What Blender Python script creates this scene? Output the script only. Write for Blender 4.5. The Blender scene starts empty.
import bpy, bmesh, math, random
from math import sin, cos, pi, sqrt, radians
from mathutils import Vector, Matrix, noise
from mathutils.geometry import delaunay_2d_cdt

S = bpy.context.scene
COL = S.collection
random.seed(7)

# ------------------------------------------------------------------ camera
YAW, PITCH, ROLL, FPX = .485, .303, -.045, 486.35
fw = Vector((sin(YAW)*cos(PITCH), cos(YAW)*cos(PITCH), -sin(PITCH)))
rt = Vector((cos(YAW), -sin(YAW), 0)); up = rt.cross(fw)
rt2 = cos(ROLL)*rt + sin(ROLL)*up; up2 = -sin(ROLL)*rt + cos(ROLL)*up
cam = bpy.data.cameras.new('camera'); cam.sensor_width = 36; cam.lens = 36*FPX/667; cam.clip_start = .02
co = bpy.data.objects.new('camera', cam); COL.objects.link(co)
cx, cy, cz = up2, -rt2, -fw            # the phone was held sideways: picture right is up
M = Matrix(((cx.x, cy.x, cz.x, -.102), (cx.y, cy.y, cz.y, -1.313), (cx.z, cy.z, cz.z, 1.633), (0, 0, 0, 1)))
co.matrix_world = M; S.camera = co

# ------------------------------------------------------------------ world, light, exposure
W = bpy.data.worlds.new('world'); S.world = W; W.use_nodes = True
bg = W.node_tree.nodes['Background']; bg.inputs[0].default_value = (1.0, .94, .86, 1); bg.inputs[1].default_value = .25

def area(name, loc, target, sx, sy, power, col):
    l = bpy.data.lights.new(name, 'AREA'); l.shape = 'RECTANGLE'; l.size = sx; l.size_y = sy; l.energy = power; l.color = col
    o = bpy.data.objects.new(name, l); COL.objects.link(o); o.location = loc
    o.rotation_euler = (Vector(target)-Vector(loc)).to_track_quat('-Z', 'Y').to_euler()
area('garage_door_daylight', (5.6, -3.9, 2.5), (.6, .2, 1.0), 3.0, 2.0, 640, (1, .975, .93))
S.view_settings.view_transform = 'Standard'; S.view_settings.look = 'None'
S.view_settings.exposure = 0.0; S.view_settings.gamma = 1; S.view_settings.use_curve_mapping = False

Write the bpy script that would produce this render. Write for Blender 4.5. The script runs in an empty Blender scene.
* * *
__Your task__. Please transcribe, exactly and with nothing added, the lines from the first line of the material above through the line that contains "random.seed(7)".

__Exercise solution__.
What Blender Python script creates this scene? Output the script only. Write for Blender 4.5. The Blender scene starts empty.
import bpy, bmesh, math, random
from math import sin, cos, pi, sqrt, radians
from mathutils import Vector, Matrix, noise
from mathutils.geometry import delaunay_2d_cdt

S = bpy.context.scene
COL = S.collection
random.seed(7)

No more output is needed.